## Scene script records
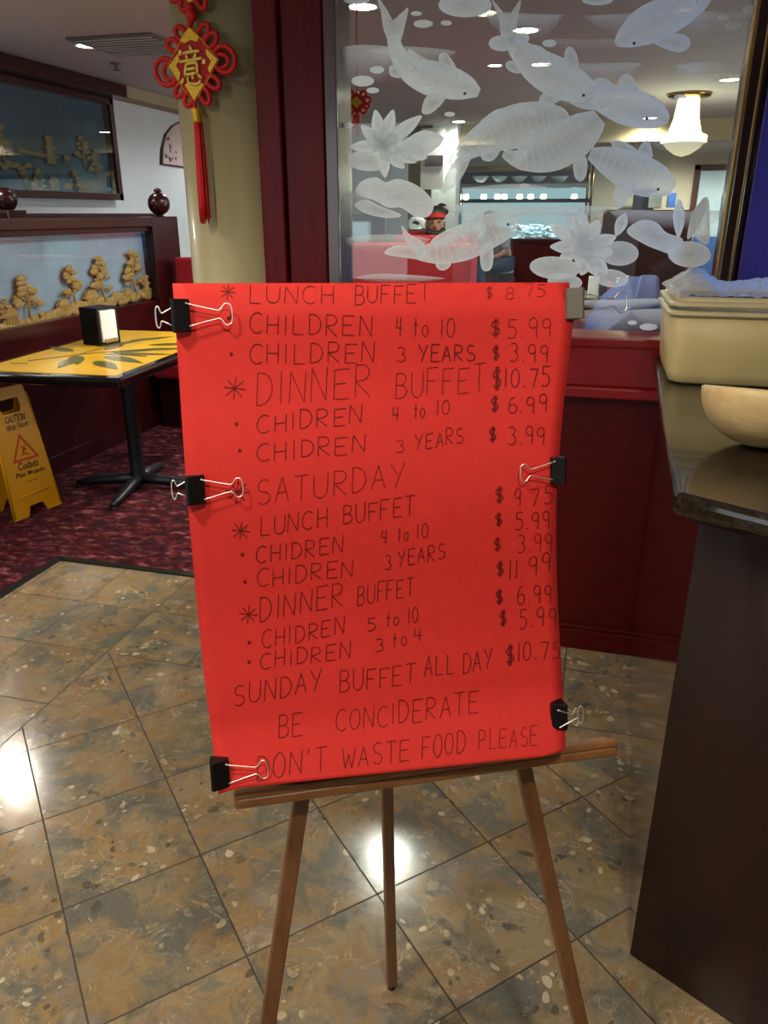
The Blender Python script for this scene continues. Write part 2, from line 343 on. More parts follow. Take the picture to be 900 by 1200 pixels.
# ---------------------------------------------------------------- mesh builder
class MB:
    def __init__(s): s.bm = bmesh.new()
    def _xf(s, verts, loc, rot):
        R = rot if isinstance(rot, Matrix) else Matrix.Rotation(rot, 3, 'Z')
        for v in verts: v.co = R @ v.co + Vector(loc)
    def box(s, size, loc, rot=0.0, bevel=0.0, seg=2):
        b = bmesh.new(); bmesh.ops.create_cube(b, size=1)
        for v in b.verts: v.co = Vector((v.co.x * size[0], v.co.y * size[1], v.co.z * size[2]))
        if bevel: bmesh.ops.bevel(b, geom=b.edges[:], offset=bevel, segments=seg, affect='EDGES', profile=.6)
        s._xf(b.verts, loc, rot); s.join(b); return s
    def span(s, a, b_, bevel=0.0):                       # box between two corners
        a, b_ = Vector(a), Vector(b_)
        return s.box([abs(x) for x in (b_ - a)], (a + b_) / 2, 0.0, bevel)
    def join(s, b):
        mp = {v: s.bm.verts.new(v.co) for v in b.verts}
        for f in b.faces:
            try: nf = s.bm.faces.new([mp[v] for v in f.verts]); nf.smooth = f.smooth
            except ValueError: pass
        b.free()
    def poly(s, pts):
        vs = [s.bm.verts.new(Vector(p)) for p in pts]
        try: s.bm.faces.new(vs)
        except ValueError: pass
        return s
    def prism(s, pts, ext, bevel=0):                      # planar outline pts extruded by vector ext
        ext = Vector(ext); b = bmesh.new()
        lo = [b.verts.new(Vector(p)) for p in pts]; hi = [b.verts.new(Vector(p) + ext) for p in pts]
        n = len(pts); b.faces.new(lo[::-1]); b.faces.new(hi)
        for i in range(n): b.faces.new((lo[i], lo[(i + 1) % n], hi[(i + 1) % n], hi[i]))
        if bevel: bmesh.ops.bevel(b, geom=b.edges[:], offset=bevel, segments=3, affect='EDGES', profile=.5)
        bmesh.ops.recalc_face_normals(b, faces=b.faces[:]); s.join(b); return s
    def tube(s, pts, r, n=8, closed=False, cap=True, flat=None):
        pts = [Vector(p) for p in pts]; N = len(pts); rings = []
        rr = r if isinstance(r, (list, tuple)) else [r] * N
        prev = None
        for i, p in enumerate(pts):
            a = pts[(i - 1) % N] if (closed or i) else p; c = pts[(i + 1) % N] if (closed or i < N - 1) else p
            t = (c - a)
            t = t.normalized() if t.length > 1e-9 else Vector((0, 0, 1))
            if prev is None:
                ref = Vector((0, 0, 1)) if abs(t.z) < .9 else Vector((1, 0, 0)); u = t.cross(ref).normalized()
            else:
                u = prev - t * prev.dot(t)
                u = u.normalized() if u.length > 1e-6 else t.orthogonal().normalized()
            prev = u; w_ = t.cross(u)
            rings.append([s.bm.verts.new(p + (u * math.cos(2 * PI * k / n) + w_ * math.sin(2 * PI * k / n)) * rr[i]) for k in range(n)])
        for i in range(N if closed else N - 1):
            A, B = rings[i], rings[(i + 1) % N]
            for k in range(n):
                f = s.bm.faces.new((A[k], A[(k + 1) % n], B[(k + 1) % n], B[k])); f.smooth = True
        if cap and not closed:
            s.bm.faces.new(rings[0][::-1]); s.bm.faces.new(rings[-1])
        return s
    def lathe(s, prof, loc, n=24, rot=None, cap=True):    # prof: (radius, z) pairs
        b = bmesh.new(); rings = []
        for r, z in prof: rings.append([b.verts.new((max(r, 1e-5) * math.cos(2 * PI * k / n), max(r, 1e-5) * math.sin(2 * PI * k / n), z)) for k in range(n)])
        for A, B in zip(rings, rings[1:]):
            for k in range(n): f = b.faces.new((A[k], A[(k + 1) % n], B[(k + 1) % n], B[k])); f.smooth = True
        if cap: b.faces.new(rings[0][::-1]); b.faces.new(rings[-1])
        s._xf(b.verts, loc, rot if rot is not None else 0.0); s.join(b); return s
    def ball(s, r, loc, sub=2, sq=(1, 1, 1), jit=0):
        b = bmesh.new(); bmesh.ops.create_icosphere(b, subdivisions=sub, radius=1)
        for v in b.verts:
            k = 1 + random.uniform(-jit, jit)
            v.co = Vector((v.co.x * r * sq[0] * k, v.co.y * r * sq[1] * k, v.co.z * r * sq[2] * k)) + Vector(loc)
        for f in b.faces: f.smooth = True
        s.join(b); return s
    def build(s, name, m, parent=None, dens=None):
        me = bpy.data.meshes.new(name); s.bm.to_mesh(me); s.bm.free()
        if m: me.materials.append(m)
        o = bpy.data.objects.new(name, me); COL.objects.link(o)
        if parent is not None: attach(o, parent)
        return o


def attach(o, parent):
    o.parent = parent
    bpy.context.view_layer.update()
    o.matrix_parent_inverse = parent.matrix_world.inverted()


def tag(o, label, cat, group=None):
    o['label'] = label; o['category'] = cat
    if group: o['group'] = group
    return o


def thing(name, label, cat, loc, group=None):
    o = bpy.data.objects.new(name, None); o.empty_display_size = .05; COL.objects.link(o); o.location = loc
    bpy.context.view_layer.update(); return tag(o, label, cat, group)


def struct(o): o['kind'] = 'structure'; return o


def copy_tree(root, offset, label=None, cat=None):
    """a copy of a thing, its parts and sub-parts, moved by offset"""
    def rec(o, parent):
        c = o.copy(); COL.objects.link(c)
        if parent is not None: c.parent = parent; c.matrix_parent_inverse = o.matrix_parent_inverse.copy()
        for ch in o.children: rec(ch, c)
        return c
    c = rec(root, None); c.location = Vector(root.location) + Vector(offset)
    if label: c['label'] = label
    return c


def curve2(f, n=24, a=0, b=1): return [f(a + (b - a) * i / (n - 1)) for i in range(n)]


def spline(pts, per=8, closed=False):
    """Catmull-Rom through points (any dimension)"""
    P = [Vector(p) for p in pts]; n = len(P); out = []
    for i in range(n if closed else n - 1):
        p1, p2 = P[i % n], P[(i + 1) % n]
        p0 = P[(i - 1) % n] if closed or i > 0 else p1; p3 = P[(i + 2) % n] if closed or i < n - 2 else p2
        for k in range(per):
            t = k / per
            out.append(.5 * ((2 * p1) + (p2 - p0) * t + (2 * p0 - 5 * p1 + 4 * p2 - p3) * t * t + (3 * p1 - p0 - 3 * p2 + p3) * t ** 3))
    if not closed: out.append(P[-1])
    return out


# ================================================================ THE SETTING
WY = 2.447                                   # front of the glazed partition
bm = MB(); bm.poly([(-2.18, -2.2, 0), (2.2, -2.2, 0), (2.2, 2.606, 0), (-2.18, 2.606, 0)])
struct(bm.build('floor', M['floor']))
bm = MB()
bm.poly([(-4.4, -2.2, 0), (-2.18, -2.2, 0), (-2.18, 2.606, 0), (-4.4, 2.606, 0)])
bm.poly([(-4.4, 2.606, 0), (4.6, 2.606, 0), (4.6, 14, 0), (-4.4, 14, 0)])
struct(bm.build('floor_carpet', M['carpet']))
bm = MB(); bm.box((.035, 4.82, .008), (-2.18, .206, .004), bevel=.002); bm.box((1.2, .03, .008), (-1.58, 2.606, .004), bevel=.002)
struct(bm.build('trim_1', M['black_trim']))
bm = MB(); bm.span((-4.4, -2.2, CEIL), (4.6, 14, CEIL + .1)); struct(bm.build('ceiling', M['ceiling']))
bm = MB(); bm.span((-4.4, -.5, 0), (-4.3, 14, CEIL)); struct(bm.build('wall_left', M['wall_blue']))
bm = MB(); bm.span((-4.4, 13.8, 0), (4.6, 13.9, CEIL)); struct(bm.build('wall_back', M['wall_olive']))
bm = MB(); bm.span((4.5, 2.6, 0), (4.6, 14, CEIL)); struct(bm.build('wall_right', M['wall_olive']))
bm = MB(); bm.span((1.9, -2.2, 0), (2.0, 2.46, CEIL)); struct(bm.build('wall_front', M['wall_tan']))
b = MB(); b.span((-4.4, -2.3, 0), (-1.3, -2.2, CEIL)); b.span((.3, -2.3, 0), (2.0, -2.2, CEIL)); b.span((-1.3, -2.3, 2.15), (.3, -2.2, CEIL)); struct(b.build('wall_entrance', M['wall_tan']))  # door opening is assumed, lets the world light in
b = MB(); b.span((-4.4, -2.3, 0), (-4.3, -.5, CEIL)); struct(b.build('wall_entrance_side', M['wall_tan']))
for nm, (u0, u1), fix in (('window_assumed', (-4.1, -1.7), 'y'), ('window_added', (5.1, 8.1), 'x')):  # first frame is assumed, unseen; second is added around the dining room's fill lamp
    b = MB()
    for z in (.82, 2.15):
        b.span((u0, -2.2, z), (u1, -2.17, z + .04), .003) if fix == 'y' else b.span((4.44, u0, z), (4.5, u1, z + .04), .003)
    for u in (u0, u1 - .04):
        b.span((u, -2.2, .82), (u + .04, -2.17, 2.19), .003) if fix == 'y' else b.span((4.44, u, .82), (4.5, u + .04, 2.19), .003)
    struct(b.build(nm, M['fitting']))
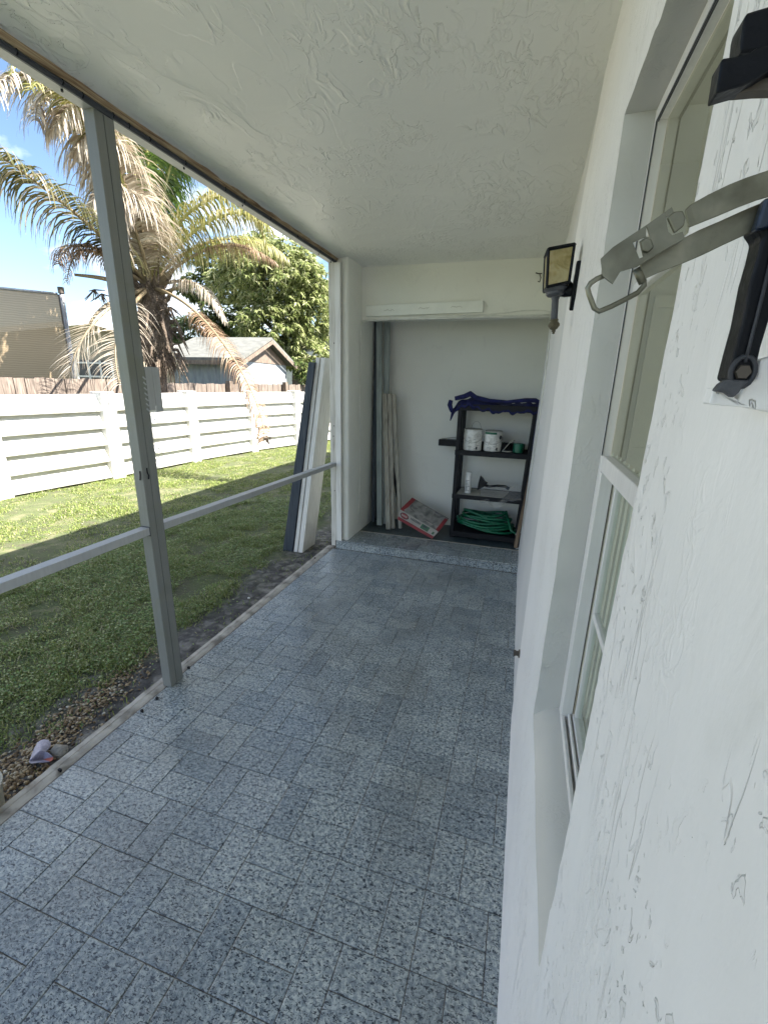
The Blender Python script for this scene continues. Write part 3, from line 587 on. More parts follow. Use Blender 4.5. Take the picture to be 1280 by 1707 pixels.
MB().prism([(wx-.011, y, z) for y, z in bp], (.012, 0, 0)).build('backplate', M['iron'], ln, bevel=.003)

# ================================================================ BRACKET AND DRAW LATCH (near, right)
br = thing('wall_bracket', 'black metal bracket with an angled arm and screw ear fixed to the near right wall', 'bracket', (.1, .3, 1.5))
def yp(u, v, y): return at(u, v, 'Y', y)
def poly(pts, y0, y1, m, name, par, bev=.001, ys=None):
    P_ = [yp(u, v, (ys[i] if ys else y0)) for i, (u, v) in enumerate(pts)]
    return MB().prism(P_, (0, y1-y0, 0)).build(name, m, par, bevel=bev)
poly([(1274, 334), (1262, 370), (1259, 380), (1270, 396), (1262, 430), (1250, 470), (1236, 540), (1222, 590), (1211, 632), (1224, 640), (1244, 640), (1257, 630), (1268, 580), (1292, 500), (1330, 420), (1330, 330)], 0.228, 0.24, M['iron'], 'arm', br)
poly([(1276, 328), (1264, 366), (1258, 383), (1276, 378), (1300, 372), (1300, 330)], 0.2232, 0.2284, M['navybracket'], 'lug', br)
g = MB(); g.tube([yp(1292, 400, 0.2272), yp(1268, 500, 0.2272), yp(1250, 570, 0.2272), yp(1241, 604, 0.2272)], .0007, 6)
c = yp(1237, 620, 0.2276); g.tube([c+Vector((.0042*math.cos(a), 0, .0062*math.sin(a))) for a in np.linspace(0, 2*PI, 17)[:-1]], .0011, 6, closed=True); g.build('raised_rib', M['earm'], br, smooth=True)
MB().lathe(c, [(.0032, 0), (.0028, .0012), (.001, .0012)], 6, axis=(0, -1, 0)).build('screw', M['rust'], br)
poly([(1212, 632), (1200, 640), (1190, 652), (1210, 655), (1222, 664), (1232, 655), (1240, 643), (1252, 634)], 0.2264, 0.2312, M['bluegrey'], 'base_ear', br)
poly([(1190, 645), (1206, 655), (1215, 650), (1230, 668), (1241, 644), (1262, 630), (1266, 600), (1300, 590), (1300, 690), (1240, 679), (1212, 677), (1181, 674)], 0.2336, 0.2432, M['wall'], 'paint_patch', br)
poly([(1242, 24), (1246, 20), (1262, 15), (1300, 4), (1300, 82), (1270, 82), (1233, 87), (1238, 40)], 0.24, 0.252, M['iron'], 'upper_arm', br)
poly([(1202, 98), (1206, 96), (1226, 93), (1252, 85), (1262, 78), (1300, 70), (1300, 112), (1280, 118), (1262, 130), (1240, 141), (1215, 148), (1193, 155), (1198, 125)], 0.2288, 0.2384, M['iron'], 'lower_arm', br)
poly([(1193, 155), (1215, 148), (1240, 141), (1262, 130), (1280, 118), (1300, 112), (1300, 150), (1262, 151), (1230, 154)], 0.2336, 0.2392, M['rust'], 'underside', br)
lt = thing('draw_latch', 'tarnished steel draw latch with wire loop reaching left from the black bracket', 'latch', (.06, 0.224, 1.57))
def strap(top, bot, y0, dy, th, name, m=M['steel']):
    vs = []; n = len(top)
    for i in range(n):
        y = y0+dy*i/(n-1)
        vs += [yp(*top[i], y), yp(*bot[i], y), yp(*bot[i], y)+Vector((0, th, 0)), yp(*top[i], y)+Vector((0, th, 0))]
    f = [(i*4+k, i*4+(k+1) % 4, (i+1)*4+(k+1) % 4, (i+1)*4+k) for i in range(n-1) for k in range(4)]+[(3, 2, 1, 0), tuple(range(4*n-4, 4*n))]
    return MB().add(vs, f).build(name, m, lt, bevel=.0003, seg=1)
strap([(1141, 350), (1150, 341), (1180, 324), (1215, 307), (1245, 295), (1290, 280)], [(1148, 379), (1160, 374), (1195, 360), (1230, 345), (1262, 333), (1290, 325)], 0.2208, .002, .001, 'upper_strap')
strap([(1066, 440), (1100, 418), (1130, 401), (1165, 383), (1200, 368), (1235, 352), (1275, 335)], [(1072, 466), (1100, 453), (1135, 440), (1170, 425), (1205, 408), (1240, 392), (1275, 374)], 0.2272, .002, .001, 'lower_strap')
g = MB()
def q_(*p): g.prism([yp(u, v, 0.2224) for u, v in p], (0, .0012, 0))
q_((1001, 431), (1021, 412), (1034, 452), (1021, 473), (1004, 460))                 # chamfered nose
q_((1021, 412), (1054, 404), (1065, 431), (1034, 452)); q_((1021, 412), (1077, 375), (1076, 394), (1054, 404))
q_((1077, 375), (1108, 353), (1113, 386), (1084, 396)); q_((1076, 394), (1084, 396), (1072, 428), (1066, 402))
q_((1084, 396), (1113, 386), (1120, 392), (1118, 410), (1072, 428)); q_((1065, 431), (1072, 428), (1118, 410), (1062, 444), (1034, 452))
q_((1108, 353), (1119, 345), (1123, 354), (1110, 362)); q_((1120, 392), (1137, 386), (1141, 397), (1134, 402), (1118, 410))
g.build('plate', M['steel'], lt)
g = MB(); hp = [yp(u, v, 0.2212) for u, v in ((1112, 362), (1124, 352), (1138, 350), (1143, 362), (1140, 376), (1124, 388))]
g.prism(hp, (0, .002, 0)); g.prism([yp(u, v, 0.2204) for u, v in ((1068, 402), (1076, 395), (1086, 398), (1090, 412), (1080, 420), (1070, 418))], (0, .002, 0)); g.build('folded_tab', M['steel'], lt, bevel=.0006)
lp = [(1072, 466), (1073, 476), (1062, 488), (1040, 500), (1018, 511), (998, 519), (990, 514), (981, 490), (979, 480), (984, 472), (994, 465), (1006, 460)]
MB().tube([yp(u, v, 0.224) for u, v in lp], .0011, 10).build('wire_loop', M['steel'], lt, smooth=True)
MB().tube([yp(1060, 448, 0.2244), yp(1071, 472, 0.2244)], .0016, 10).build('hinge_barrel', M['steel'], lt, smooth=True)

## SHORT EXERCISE
Beginning with the line containing "by 1707 pixels." and ending with the line containing "MB().prism([(wx-.011, y, z)", extract those lines exactly from the listing above, and only those.

## RESPONSE TO THE EXERCISE
The Blender Python script for this scene continues. Write part 3, from line 587 on. More parts follow. Use Blender 4.5. Take the picture to be 1280 by 1707 pixels.
MB().prism([(wx-.011, y, z) for y, z in bp], (.012, 0, 0)).build('backplate', M['iron'], ln, bevel=.003)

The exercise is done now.